Wednesday, March 9, 2011

Sleepless in the Hartland

I cant sleep, hence the subject.

I want to apologize in advance because the next couple of days will be super hard for me. Its very sad that the birth of my son is a hard time for me in my personal life.

Four years ago today, Joshua was born, I thought my life was finally complete. It wasnt, and little did I know, iw as about to embark on the hardest couple days of my life, shortly after his birth.

My ex husband was cheating on me, and even as I type this now, my heart breaks. There is no worse feeling in the world, to me at least. I had devoted and pledged my love and devotion to this person. (I cant even call him a man because that would make every MAN I call now seem to be a joke). I thought love was loving him. I put myself out there to be loved by him, and he took that for granted. He was cheating on me with a woman he was working with. When I found out, and I saw his blackberry with all those messages from her, and her telling him she loved him, and him telling her those same affirmations, it maked me so sick. I literally went into my upstairs bathroom, and threw up. I think in that same moment, as I was kneeling against the porceline throne, I was realizing that I had been so blind, and so wrong about this person I just had 2 children with.

Now I dont want to get into the crazy details, but just know I have been through the ringer. Every year it gets better, I dont dwell on it as much, and I make a point to live my life, instead of letting this mess ruin me.
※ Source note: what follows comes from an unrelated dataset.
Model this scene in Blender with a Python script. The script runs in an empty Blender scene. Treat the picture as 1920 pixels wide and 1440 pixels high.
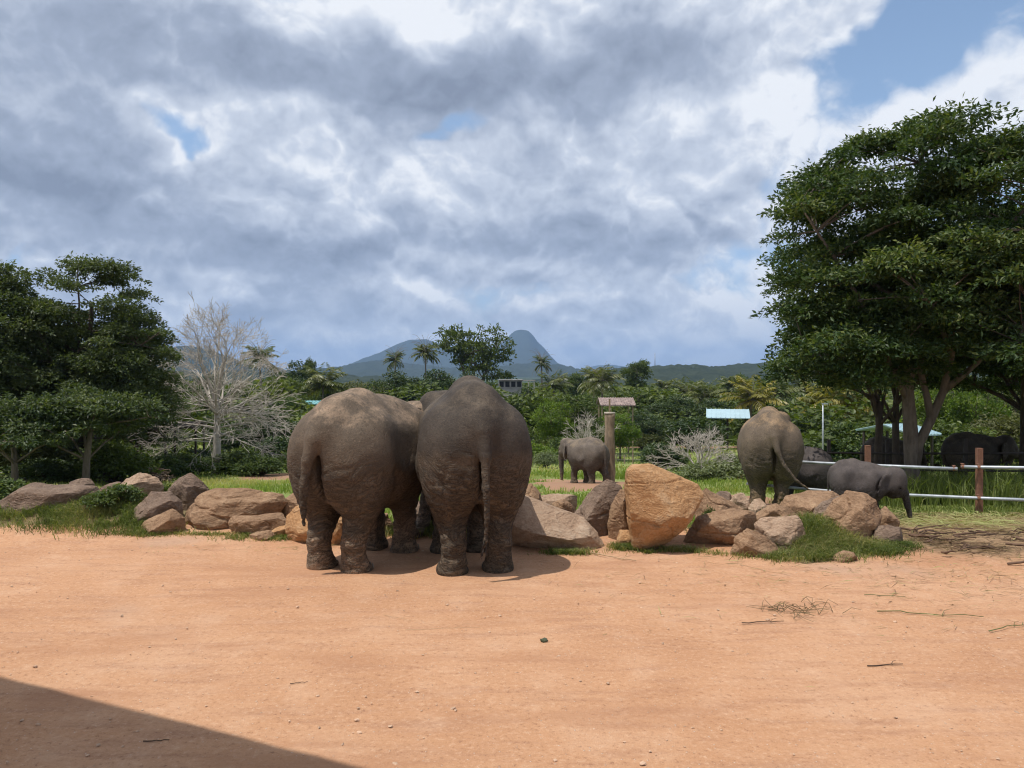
import bpy, math, random
import numpy as np
R = math.radians
random.seed(7)
rng = np.random.default_rng(11)
scene = bpy.context.scene
col = scene.collection

# ------------------------------------------------------------------ camera
F_PX, CX, HY, CAM_Z = 1450.0, 960.0, 700.0, 2.4        # focal length in photo pixels, horizon row, eye height
cam_data = bpy.data.cameras.new('camera')
cam_data.sensor_width = 36.0
cam_data.lens = 36.0 * F_PX / 1920.0
cam_data.shift_y = (HY - 720.0) / 1920.0
cam_data.clip_start = 0.05
cam_data.clip_end = 40000.0
cam = bpy.data.objects.new('camera', cam_data)
cam.location = (0, 0, CAM_Z)
cam.rotation_euler = (R(90), 0, 0)
col.objects.link(cam)
scene.camera = cam

# ------------------------------------------------------------------ exposure / render settings
vs = scene.view_settings
vs.view_transform = 'Standard'
vs.look = 'None'
vs.exposure = 0.0
vs.gamma = 1.0
vs.use_curve_mapping = False
scene.render.engine = 'CYCLES'
cy = scene.cycles
cy.max_bounces = 6
cy.diffuse_bounces = 3
cy.glossy_bounces = 2
cy.transmission_bounces = 3
cy.transparent_max_bounces = 6
cy.volume_bounces = 0
cy.caustics_reflective = False
cy.caustics_refractive = False
cy.sample_clamp_indirect = 4.0
cy.filter_width = 1.15
cy.use_adaptive_sampling = True
cy.adaptive_threshold = 0.02
try:
    cy.use_denoising = True
    cy.denoiser = 'OPENIMAGEDENOISE'
    cy.denoising_input_passes = 'RGB_ALBEDO_NORMAL'
    cy.denoising_prefilter = 'ACCURATE'
except Exception:
    pass

# ------------------------------------------------------------------ sun
SUN = np.array([-0.30, -0.17, 0.94]); SUN /= np.linalg.norm(SUN)       # towards the sun: high, from behind the left shoulder
sun_data = bpy.data.lights.new('sun', 'SUN')
sun_data.energy = 4.4
sun_data.angle = R(0.55)
sun_data.color = (1.0, 0.955, 0.89)
sun = bpy.data.objects.new('sun', sun_data)
from mathutils import Vector, Matrix
sun.rotation_euler = Vector(SUN).to_track_quat('Z', 'Y').to_euler()
sun.location = (-30, -17, 94)
col.objects.link(sun)

# ------------------------------------------------------------------ world: sky with broken cumulus
class NT:
    """small helper for building node trees"""
    def __init__(self, tree):
        self.t = tree; self.n = tree.nodes; self.l = tree.links
    def put(self, sock, v):
        if isinstance(v, bpy.types.NodeSocket): self.l.new(v, sock)
        elif v is not None:
            if isinstance(v, (tuple, list)) and sock.type == 'RGBA' and len(v) == 3: v = (*v, 1.0)
            sock.default_value = v
    def math(self, op, a, b=None, c=None, clamp=False):
        n = self.n.new('ShaderNodeMath'); n.operation = op; n.use_clamp = clamp
        self.put(n.inputs[0], a); self.put(n.inputs[1], b); self.put(n.inputs[2], c)
        return n.outputs[0]
    def vec(self, op, a, b=None, scale=None):
        n = self.n.new('ShaderNodeVectorMath'); n.operation = op
        self.put(n.inputs[0], a); self.put(n.inputs[1], b)
        if scale is not None: self.put(n.inputs['Scale'], scale)
        return n.outputs['Value'] if op in ('LENGTH', 'DOT_PRODUCT', 'DISTANCE') else n.outputs['Vector']
    def xyz(self, x, y, z):
        n = self.n.new('ShaderNodeCombineXYZ')
        self.put(n.inputs[0], x); self.put(n.inputs[1], y); self.put(n.inputs[2], z)
        return n.outputs[0]
    def sep(self, v):
        n = self.n.new('ShaderNodeSeparateXYZ'); self.put(n.inputs[0], v); return n.outputs
    def noise(self, v, scale=1.0, detail=4.0, rough=0.5, dist=0.0, lac=2.0, color=False):
        n = self.n.new('ShaderNodeTexNoise'); self.put(n.inputs['Vector'], v)
        n.inputs['Scale'].default_value = scale; n.inputs['Detail'].default_value = detail
        n.inputs['Roughness'].default_value = rough; n.inputs['Lacunarity'].default_value = lac
        n.inputs['Distortion'].default_value = dist
        return n.outputs['Color'] if color else n.outputs[0]
    def voronoi(self, v, scale=1.0, feature='F1', out='Distance', rand=1.0):
        n = self.n.new('ShaderNodeTexVoronoi'); n.feature = feature; self.put(n.inputs['Vector'], v)
        n.inputs['Scale'].default_value = scale; n.inputs['Randomness'].default_value = rand
        return n.outputs[out]
    def ramp(self, fac, stops, interp='LINEAR'):
        n = self.n.new('ShaderNodeValToRGB'); self.put(n.inputs[0], fac)
        cr = n.color_ramp; cr.interpolation = interp
        while len(cr.elements) < len(stops): cr.elements.new(0.5)
        for e, (p, c) in zip(cr.elements, stops):
            e.position = p; e.color = (*c, 1.0) if len(c) == 3 else c
        return n.outputs[0]
    def remap(self, v, a, b, c=0.0, d=1.0, smooth=True):
        n = self.n.new('ShaderNodeMapRange'); n.interpolation_type = 'SMOOTHSTEP' if smooth else 'LINEAR'
        self.put(n.inputs[0], v)
        for i, x in enumerate((a, b, c, d)): self.put(n.inputs[i + 1], x)
        return n.outputs[0]
    def mix(self, f, a, b, mode='MIX'):
        n = self.n.new('ShaderNodeMix'); n.data_type = 'RGBA'; n.blend_type = mode
        self.put(n.inputs[0], f); self.put(n.inputs[6], a); self.put(n.inputs[7], b)
        return n.outputs[2]
    def scale(self, v, s): return self.vec('MULTIPLY', v, s)
    def bump(self, h, strength=0.5, dist=0.02, normal=None):
        n = self.n.new('ShaderNodeBump'); self.put(n.inputs['Height'], h)
        n.inputs['Strength'].default_value = strength; n.inputs['Distance'].default_value = dist
        self.put(n.inputs['Normal'], normal)
        return n.outputs[0]
    def attr(self, name, out='Fac'):
        n = self.n.new('ShaderNodeAttribute'); n.attribute_name = name; return n.outputs[out]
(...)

I was thinking about this a lot because I wonder if I can ever truely trust another person again; let alone a man. I wonder if the MAN I choose to let into my life, will decide to make the effort to prove to me that I deserve his love. I can tell that I either demand too much, or I dont demand enough, and I end up getting walked over by boyfriends I have had since Josh. Lets not forget Gene... man if thats not called a mess, I dont know what is.

I want to be with someone, I really do. I want that companionship, and that love feeling again, but I just dont know if after all this mess, I really know what I WANT.  I have a list of the qualities I look for in a man, but I skimp on some of those things just because I may think that "HE" has another quality that surpasses the one quality that I am over looking.

I dont have time for a full blown boyfriend, but I like to think I do.
Now the thing with me and Joe is that we are confident with each other in knowing that were not cheating on each other, and that we "like" each other.

Where am I going with this.. seriously? Why did I go off on this rant, I have NO CLUE... I am tired now, I should probably go to bed.. Thank goodness Hump Day is officially almost over...

1 comment:

  1. In the last four years I have learned some things about having your heart broken. 1) When it happens, you can literally feel your heart breaking in a million pieces. 2) You NEVER get OVER it, you just learn to live with it. and 3) you learn who your TRUE friends are when you are going through it and when you are still trying to figure out what happened years down the road.